▶ [Written request]
Reproduce, please, only the lines from the first line below to the line containing "water_mat()", inclusive.
++++++++++
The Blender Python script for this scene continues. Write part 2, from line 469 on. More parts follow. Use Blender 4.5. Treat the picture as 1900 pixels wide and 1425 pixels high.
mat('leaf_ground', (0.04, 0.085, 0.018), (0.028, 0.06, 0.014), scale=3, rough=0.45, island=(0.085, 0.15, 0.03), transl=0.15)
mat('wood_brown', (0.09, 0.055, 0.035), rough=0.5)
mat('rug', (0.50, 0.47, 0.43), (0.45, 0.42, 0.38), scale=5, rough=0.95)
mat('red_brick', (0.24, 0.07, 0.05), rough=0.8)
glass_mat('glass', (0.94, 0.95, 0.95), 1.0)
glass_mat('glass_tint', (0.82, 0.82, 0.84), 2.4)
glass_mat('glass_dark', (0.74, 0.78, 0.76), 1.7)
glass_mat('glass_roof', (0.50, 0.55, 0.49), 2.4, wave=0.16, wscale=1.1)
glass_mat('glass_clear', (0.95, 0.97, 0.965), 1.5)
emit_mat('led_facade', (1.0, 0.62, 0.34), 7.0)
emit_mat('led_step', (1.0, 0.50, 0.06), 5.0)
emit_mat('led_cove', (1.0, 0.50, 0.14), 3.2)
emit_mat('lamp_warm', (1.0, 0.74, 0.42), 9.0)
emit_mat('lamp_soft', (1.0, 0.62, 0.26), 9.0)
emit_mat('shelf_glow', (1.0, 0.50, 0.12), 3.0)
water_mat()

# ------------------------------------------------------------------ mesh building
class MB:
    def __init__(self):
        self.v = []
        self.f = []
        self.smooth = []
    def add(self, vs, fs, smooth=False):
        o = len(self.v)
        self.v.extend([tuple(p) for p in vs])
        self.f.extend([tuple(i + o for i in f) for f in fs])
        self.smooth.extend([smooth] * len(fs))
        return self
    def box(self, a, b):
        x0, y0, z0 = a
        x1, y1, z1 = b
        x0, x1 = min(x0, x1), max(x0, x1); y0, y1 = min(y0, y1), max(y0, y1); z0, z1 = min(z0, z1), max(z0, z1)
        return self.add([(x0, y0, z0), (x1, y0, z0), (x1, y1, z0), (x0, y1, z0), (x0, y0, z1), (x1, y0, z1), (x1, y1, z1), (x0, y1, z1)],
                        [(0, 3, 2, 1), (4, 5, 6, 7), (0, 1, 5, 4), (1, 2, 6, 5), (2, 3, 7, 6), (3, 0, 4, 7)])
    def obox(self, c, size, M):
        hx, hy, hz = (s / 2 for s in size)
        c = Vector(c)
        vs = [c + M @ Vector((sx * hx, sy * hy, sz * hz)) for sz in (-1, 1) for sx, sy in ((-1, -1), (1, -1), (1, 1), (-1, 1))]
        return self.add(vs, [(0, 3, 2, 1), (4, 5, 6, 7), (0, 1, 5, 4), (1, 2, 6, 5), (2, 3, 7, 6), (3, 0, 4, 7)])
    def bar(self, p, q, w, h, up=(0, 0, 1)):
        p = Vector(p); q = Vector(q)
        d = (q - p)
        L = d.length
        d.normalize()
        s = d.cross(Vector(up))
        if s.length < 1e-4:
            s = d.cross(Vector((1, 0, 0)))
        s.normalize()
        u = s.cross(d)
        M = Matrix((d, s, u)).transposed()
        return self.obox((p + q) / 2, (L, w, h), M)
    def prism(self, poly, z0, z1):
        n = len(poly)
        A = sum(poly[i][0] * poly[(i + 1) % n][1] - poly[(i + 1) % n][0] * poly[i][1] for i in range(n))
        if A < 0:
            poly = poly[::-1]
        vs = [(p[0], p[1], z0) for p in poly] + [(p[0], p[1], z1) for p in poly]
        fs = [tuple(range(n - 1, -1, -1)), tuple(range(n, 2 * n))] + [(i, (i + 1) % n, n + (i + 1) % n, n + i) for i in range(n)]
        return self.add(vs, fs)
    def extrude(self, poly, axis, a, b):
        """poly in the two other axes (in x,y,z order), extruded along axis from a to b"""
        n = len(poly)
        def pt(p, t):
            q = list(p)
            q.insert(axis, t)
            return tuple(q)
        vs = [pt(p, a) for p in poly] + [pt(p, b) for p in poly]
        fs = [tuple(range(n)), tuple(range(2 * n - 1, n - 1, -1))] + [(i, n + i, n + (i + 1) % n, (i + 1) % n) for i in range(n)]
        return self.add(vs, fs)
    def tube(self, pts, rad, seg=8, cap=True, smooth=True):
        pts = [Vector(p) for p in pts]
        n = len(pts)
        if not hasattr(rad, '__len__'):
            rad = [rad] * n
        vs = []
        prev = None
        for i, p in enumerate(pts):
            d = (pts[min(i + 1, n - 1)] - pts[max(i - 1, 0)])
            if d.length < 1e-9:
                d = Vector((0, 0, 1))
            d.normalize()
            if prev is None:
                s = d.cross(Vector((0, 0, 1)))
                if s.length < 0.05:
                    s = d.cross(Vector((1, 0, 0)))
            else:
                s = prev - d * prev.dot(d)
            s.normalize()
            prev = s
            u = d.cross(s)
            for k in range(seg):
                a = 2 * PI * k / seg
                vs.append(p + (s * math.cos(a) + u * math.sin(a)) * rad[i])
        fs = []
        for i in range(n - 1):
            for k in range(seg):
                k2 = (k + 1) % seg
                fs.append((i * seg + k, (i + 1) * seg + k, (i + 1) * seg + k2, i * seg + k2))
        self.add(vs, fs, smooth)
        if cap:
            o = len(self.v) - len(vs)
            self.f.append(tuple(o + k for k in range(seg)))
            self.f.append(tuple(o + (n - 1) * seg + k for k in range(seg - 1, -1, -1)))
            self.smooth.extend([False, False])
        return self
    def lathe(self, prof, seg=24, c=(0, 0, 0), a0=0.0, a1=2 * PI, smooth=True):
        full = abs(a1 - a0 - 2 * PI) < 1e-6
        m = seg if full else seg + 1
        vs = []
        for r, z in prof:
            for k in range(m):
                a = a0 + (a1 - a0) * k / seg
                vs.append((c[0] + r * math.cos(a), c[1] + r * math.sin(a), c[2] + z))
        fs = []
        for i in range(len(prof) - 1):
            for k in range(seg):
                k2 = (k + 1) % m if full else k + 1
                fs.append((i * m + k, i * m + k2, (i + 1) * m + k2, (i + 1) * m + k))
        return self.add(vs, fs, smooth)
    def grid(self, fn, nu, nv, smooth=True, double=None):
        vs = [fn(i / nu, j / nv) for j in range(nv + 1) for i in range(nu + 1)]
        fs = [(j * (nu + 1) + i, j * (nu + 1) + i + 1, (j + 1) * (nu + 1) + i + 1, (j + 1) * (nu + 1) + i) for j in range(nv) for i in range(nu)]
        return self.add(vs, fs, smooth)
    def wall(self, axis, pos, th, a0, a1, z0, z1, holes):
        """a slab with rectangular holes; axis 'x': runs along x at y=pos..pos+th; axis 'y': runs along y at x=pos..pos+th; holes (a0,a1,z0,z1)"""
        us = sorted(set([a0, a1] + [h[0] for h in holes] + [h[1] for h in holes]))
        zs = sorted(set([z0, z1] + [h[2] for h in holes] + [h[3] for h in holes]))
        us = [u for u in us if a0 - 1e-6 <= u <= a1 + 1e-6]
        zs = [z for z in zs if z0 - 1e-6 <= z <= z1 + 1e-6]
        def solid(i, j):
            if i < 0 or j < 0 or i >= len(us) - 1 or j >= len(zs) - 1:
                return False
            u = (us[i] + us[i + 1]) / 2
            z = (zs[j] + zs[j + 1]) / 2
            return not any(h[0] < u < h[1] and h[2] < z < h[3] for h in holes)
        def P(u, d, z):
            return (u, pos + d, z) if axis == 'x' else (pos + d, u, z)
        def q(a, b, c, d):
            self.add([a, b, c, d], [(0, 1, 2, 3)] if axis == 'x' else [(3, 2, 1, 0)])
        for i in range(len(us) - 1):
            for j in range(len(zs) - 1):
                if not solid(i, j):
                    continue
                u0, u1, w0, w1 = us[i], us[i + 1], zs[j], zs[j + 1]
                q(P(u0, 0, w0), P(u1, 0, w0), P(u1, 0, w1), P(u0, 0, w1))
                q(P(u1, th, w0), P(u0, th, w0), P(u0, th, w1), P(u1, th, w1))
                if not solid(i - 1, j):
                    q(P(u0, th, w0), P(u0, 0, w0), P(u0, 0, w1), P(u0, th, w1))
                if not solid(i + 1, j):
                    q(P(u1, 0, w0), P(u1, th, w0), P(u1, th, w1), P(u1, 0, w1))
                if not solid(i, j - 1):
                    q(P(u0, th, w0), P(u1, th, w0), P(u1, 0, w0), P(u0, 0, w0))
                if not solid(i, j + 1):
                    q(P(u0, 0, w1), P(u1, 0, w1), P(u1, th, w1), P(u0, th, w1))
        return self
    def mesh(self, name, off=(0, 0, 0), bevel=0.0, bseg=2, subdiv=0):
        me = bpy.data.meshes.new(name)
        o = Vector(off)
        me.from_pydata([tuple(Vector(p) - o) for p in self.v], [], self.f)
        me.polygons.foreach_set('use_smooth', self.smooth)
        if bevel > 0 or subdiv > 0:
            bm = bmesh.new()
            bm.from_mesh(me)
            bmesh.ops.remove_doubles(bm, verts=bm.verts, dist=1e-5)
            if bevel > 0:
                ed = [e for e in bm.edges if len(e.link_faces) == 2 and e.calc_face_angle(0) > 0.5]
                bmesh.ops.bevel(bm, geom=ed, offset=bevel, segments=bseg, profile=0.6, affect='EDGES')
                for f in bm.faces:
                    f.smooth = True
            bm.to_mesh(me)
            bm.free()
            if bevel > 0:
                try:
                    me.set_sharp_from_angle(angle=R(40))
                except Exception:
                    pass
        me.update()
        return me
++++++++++
▶ [Finished exercise]
The Blender Python script for this scene continues. Write part 2, from line 469 on. More parts follow. Use Blender 4.5. Treat the picture as 1900 pixels wide and 1425 pixels high.
mat('leaf_ground', (0.04, 0.085, 0.018), (0.028, 0.06, 0.014), scale=3, rough=0.45, island=(0.085, 0.15, 0.03), transl=0.15)
mat('wood_brown', (0.09, 0.055, 0.035), rough=0.5)
mat('rug', (0.50, 0.47, 0.43), (0.45, 0.42, 0.38), scale=5, rough=0.95)
mat('red_brick', (0.24, 0.07, 0.05), rough=0.8)
glass_mat('glass', (0.94, 0.95, 0.95), 1.0)
glass_mat('glass_tint', (0.82, 0.82, 0.84), 2.4)
glass_mat('glass_dark', (0.74, 0.78, 0.76), 1.7)
glass_mat('glass_roof', (0.50, 0.55, 0.49), 2.4, wave=0.16, wscale=1.1)
glass_mat('glass_clear', (0.95, 0.97, 0.965), 1.5)
emit_mat('led_facade', (1.0, 0.62, 0.34), 7.0)
emit_mat('led_step', (1.0, 0.50, 0.06), 5.0)
emit_mat('led_cove', (1.0, 0.50, 0.14), 3.2)
emit_mat('lamp_warm', (1.0, 0.74, 0.42), 9.0)
emit_mat('lamp_soft', (1.0, 0.62, 0.26), 9.0)
emit_mat('shelf_glow', (1.0, 0.50, 0.12), 3.0)
water_mat()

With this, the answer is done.